Swaziland’s only electricity supplier, the Swaziland Electricity Company (SEC), has banned its workers from talking to the media.
The company has warned that disciplinary charges will be made against anyone who dares to talk about the company in the media.
The Times of Swaziland reported (4 June 2008) that a senior manager at SEC called in the workers’ trade union representatives and told them ‘to refrain forthwith from making statements in the media that would bring the organisation into disrepute’.
SEC has been riddled with rumours of corruption in the past and is presently embroiled in a row with the Swazi Government about the high price it charges for electricity.

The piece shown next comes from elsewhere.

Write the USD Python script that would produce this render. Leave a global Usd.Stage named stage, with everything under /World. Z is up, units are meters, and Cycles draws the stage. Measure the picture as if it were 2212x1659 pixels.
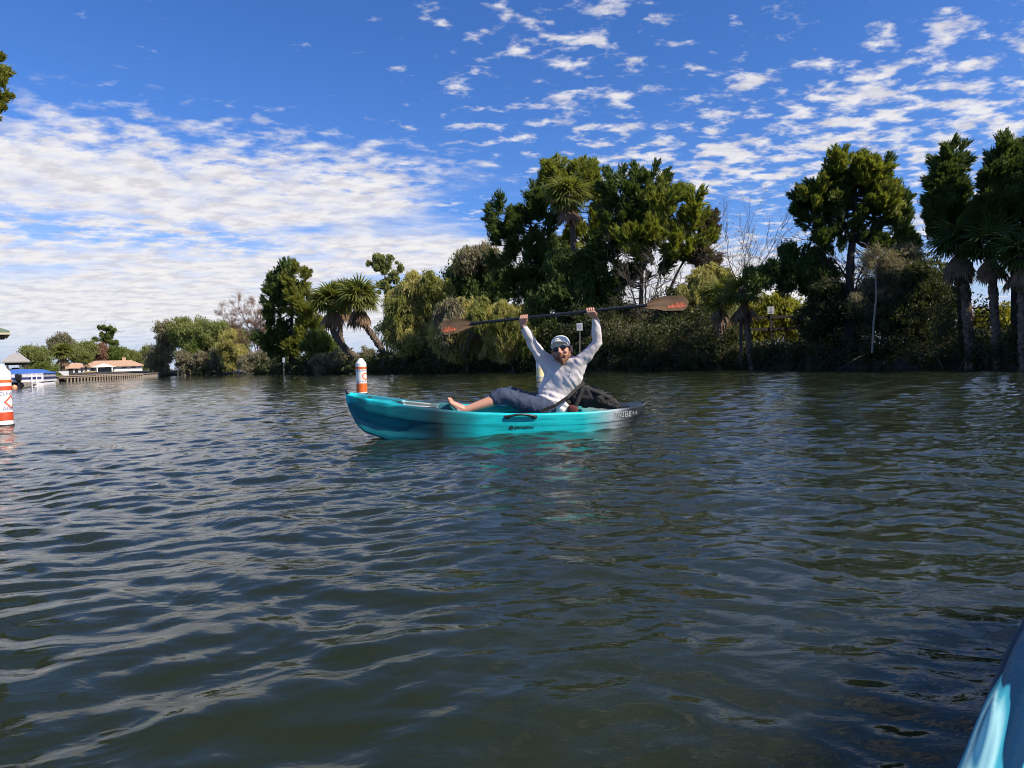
import math, random
import numpy as np, trimesh
import manifold3d as m3
import usdkit, meshkit
from pxr import Usd, UsdGeom, UsdLux, UsdShade, Sdf, Gf, Vt

random.seed(5)
np.random.seed(5)
stage = Usd.Stage.CreateInMemory()
UsdGeom.SetStageUpAxis(stage, "Z")
UsdGeom.SetStageMetersPerUnit(stage, 1.0)
UsdGeom.Xform.Define(stage, "/World")
UsdGeom.Scope.Define(stage, "/World/Looks")

# ------------------------------------------------------------------ camera
EYE = np.array([0.0, 0.0, 0.7])
PITCH, ROLL = math.radians(1.864), math.radians(1.72)
_f = np.array([0, math.cos(PITCH), -math.sin(PITCH)])
_u0 = np.array([0, math.sin(PITCH), math.cos(PITCH)])
_r0 = np.array([1.0, 0, 0])
_r = math.cos(ROLL) * _r0 - math.sin(ROLL) * _u0
_u = math.cos(ROLL) * _u0 + math.sin(ROLL) * _r0
cam = UsdGeom.Camera.Define(stage, "/World/camera")
cam.AddTransformOp().Set(Gf.Matrix4d(*_r, 0, *_u, 0, *(-_f), 0, *EYE, 1))
cam.CreateHorizontalApertureAttr(36.0)
cam.CreateVerticalApertureAttr(27.0)
cam.CreateFocalLengthAttr(24.0)
cam.CreateClippingRangeAttr(Gf.Vec2f(0.05, 5000))
cam.CreateExposureAttr(0.68)
FPX, CX, CY = 1474.67, 1106.0, 829.5     # the survey of the place was read off a 2212 x 1659 print

# ------------------------------------------------------------------ sky and sun
SUN_AZ, SUN_EL = math.radians(119), math.radians(42)       # clockwise from +y
SUN = np.array([math.sin(SUN_AZ) * math.cos(SUN_EL), math.cos(SUN_AZ) * math.cos(SUN_EL), math.sin(SUN_EL)])
SKY_STRENGTH = 0.095
N, K = {}, []


def nd(name, kind, **kw):
    N[name] = (kind, kw)
    return name


def lk(a, b):
    K.append((a, b))


nd("tc", "texture_coordinate")
nd("sky", "sky_texture", sky_type="single_scattering", sun_disc=False, sun_elevation=SUN_EL, sun_rotation=SUN_AZ, air_density=1.0, aerosol_density=0.35, ozone_density=3.0, altitude=0.0)
nd("sep", "separate_xyz")
lk("tc.generated", "sep.vector")


def mth(name, op, a, b=0.0, c=None, clamp=False):
    kw = {"math_type": op, "use_clamp": clamp}
    for i, x in enumerate((a, b, c), 1):
        if x is None:
            continue
        if isinstance(x, str):
            lk(x, f"{name}.value{i}")
        else:
            kw[f"value{i}"] = float(x)
    nd(name, "math", **kw)
    return name + ".value"


def rng_(name, val, a, b, c=0.0, d=1.0, smooth=True):
    nd(name, "map_range", range_type="smoothstep" if smooth else "linear", from_min=a, from_max=b, to_min=c, to_max=d, clamp=True)
    lk(val, name + ".value")
    return name + ".result"


zc0 = mth("zc0", "maximum", "sep.z", 0.0)
zc = mth("zc", "add", zc0, 0.12)
pxn = mth("pxn", "divide", "sep.x", zc)
pyn = mth("pyn", "divide", "sep.y", zc)
nd("pl", "combine_xyz", z=0.0)
lk(pxn, "pl.x")
lk(pyn, "pl.y")
# wispy warp of the cloud layer
nd("wn", "noise_texture", scale=1.3, detail=4.0, roughness=0.6)
lk("pl.vector", "wn.vector")
nd("wsub", "vector_math", math_type="subtract", vector2=(0.5, 0.5, 0.5))
lk("wn.color", "wsub.vector1")
nd("wsc", "vector_math", math_type="scale", scale=0.55)
lk("wsub.vector", "wsc.vector1")
nd("wp", "vector_math", math_type="add")
lk("pl.vector", "wp.vector1")
lk("wsc.vector", "wp.vector2")
# the closed bank on the left: where -0.69 x + 0.73 y is large
nd("bd", "vector_math", math_type="dot_product", vector2=(-0.53, 0.85, 0.0))
lk("wp.vector", "bd.vector1")
# long blue rifts in the bank
nd("rmap", "mapping", rotation=(0, 0, math.radians(-32)), scale=(0.5, 1.5, 1.0))
lk("wp.vector", "rmap.vector")
nd("rn", "noise_texture", scale=1.0, detail=5.0, roughness=0.55)
lk("rmap.vector", "rn.vector")
rift = rng_("rift", "rn.fac", 0.36, 0.50)
nd("fmap", "mapping", rotation=(0, 0, math.radians(-40)), scale=(1.0, 1.35, 1.0))
lk("pl.vector", "fmap.vector")
nd("fn", "noise_texture", scale=5.5, detail=6.0, roughness=0.62)
lk("fmap.vector", "fn.vector")
fine = rng_("fine", "fn.fac", 0.25, 0.58, 0.62, 1.0)
solid = rng_("solid", "bd.value", 3.7, 4.4, 0.0, 0.92)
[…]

There is also a protracted court case between SEC and staff over the suspension of senior managers at the company.
An SEC senior manager said there was nothing sinister about the ban as ‘it was in line with the company’s rules and regulations’.
Did the senior manager say this last statement with a straight face? What he is in effect saying is that we make the rules and if the rules are that you don’t talk to the media, then you don’t. The fact that the rule is nonsense doesn’t matter.
People have the right to talk to whom they like about what they like and SEC can’t go about making up its own rules. There is the little thing of the Swazi Constitution that allows for freedom of speech.
SEC is trying it on. The company knows that its incompetence and corruption is in danger of being exposed to the wider public. Bullying its employees into silence may work for a while but eventually the truth will come out.
I hope the newspapers don’t let up on SEC – and I hope the workers at the company have the courage to continue telling us the truth.